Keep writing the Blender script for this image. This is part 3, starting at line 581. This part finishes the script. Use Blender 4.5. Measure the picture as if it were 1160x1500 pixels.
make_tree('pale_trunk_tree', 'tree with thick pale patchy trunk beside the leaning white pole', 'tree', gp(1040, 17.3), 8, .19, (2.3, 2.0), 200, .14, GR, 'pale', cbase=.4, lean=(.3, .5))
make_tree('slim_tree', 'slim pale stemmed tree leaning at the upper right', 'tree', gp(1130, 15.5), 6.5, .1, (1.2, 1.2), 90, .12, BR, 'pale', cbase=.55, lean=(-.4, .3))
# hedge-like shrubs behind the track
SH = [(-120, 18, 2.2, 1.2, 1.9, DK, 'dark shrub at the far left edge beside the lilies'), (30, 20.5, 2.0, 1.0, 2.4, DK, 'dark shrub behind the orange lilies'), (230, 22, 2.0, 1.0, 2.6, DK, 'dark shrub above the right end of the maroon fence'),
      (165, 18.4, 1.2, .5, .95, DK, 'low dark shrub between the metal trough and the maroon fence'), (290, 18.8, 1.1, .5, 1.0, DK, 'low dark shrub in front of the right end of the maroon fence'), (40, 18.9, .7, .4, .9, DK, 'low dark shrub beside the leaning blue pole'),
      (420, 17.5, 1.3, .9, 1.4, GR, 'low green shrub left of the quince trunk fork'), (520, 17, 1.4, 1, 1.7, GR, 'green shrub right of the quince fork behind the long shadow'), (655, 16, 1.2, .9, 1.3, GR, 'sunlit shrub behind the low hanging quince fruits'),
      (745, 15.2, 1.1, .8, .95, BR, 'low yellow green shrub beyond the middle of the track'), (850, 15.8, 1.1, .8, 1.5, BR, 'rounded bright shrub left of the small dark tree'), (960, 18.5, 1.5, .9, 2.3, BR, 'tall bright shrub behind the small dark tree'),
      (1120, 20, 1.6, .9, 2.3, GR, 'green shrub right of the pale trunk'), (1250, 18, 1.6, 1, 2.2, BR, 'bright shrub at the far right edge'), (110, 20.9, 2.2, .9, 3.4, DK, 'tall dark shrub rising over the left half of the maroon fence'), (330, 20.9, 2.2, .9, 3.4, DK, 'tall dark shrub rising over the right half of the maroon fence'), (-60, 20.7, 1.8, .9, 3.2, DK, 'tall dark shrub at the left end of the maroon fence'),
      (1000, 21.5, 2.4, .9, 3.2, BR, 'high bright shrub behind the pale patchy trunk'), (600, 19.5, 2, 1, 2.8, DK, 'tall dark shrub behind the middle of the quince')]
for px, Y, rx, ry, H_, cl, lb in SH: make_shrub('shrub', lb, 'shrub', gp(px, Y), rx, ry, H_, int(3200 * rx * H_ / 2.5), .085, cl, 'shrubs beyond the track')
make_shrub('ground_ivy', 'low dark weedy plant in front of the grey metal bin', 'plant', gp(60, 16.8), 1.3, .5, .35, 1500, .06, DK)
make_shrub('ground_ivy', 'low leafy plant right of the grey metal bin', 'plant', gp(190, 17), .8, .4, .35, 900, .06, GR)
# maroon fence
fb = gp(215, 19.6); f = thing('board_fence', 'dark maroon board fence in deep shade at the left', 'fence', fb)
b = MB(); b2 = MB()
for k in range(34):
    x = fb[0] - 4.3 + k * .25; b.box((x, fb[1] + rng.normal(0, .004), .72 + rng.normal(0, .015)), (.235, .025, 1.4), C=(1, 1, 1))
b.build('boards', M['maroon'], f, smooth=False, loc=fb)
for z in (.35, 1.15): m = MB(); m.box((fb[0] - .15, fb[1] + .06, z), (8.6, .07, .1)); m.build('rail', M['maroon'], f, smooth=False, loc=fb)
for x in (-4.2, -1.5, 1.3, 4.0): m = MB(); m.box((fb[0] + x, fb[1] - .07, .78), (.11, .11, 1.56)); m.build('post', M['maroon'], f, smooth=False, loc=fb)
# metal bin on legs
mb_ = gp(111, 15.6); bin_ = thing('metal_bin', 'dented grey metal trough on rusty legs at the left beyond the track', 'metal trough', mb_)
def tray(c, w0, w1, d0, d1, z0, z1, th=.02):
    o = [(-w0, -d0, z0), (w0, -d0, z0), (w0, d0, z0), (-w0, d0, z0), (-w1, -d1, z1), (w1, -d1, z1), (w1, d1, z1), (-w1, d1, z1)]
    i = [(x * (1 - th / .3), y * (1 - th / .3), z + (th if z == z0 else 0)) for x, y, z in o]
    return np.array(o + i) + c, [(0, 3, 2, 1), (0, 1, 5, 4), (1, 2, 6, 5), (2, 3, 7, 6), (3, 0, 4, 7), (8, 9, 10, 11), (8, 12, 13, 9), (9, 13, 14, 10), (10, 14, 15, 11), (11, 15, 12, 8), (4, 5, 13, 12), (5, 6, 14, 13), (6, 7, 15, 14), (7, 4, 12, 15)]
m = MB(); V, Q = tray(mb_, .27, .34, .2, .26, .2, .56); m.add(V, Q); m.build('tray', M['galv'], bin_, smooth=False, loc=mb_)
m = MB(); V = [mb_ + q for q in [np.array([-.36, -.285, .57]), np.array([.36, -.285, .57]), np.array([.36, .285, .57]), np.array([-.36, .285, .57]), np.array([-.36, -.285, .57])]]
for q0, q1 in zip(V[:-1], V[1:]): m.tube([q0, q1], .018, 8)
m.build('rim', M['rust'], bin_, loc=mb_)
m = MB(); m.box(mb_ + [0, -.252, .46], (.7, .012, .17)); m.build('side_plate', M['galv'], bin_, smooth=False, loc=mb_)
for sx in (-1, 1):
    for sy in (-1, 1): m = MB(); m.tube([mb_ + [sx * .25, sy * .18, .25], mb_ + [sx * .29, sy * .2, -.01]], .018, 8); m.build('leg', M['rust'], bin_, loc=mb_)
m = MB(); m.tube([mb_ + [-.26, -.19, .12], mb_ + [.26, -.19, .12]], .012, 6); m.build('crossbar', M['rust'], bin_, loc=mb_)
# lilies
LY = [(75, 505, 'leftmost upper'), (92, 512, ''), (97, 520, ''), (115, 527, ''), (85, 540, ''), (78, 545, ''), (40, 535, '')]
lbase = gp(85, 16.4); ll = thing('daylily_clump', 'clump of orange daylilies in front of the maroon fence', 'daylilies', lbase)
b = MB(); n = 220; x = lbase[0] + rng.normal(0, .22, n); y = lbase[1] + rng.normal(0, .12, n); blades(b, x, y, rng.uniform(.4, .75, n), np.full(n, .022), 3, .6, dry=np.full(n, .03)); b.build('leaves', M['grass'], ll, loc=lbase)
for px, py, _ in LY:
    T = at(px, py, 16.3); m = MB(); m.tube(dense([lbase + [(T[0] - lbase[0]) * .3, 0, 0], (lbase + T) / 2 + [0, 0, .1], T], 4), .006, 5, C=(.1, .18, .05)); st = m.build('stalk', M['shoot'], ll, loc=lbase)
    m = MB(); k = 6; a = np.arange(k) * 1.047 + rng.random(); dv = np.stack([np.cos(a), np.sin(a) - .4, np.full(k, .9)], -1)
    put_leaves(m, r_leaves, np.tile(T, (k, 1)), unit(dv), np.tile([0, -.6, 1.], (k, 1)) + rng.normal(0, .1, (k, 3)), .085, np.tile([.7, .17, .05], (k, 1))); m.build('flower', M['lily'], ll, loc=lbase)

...

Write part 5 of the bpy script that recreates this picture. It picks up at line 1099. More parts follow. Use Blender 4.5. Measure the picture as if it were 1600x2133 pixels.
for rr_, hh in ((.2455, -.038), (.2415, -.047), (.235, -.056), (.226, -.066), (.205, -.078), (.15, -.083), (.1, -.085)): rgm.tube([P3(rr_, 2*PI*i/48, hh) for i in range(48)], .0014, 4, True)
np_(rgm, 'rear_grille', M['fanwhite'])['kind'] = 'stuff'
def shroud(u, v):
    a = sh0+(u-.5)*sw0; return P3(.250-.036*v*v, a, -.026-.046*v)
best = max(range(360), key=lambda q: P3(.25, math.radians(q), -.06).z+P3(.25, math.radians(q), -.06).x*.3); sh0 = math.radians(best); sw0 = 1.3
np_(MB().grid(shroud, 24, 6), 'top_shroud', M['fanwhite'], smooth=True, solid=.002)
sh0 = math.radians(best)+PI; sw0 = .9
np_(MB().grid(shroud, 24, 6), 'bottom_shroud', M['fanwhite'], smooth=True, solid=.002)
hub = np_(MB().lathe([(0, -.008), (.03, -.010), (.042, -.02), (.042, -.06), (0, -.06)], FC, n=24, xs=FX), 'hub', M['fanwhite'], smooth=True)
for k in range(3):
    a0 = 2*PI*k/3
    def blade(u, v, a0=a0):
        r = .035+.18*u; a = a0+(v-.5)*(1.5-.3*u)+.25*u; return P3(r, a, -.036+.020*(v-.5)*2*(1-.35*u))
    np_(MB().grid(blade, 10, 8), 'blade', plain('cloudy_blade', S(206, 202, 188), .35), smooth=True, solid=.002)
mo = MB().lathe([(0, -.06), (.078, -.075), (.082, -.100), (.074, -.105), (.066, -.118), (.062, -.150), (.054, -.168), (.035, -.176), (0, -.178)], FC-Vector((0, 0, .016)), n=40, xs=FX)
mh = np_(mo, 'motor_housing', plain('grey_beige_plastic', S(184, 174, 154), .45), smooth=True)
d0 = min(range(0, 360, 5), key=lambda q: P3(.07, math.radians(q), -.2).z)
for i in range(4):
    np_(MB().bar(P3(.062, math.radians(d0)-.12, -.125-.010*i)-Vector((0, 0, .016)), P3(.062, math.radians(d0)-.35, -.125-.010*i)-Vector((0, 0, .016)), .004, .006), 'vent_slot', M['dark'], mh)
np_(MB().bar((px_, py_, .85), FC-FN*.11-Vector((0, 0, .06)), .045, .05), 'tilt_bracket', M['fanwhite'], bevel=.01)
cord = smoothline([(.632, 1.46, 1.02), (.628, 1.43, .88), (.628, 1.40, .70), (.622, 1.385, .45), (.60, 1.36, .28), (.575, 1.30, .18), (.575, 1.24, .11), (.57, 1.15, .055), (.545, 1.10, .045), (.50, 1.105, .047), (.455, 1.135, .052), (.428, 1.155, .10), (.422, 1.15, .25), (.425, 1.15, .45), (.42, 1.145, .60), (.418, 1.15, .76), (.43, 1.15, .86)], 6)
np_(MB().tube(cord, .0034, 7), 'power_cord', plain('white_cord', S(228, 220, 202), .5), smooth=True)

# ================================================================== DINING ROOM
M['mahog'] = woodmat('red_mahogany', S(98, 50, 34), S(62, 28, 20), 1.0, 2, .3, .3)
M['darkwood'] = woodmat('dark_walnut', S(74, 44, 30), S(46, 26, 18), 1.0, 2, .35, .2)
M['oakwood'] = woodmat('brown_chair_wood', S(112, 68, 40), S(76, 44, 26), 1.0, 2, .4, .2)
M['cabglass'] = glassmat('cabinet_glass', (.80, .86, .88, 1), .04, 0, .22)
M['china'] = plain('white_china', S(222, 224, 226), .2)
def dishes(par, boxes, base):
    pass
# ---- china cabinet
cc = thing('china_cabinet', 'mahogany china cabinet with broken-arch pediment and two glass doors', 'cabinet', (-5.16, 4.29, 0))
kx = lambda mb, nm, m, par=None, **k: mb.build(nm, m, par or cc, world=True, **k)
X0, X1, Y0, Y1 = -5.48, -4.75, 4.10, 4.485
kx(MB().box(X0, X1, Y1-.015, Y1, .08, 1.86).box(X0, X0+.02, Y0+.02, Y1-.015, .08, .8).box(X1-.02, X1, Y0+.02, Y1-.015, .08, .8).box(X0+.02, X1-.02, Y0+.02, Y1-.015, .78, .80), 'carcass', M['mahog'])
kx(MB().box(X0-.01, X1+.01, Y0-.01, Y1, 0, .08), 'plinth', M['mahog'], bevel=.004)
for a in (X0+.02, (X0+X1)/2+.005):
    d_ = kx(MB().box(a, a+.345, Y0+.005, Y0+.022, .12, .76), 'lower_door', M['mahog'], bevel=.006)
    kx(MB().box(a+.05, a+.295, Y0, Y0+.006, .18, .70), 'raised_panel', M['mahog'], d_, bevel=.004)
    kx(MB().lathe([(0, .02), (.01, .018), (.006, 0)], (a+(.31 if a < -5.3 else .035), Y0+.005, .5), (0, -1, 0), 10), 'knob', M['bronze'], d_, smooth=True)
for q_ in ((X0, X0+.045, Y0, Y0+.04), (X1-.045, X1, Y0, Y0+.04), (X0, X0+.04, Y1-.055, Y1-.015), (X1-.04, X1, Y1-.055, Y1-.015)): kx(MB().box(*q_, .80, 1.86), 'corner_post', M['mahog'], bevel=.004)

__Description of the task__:
Find the lines containing "shrubs" and list every one of them.

__Solved exercise__:
# hedge-like shrubs behind the track
for px, Y, rx, ry, H_, cl, lb in SH: make_shrub('shrub', lb, 'shrub', gp(px, Y), rx, ry, H_, int(3200 * rx * H_ / 2.5), .085, cl, 'shrubs beyond the track')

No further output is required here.